通常の教育ではほとんど触れることのない法曹界のしくみについて、幼少期から触れることにはどのような目的があるのでしょうか。李さんの考えには、思わず目からウロコが落ちました。

 

「本学園ではかなり前から“討論”が日常の一部となっていた。おかげで子どもたちは、他人の意見をよく聞くこと、自分の意見を表現することに慣れている。
(中略)
ある卒業生が学園を訪問してくれた。中学校での生活で、彼が一番印象的だったのは会議だという。普通の中学校の同級生たちは会議が苦手で、彼らには意見がまったくないか、論理性に欠けているかで、討論するのがとても難しいということだった。
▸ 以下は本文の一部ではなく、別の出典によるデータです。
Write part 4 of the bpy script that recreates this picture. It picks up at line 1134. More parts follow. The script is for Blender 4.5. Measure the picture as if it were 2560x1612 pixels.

民主主義制度は数で争いに代えるもの、文明は理性で暴力に代えるものなら、子どもたちが小さい時分から討論と会議に慣れ親しむことは極めて重要だといえるはずだ」

 

もちろん、子どもたちへの愛情と未来への願いが込められた裁判は、判決内容によって服役が待っているということはありません。もっとも厳しい罰則でも「自宅で1週間自習する」といったもの。そのほかには、

・お互いに感謝する
・相手の掃除を手伝う
・事務室の下働きをする
・(誰かのものを壊した場合などは)損害賠償する
・翌日は1日家で反省し、相手と仲良くなれる気持ちになったら登校する

といった判決が下されます。裁判自体も殺伐とした空気は一切なく、笑い声が飛び交ったり、相手を支え合う温かな雰囲気に包まれたものだといいます。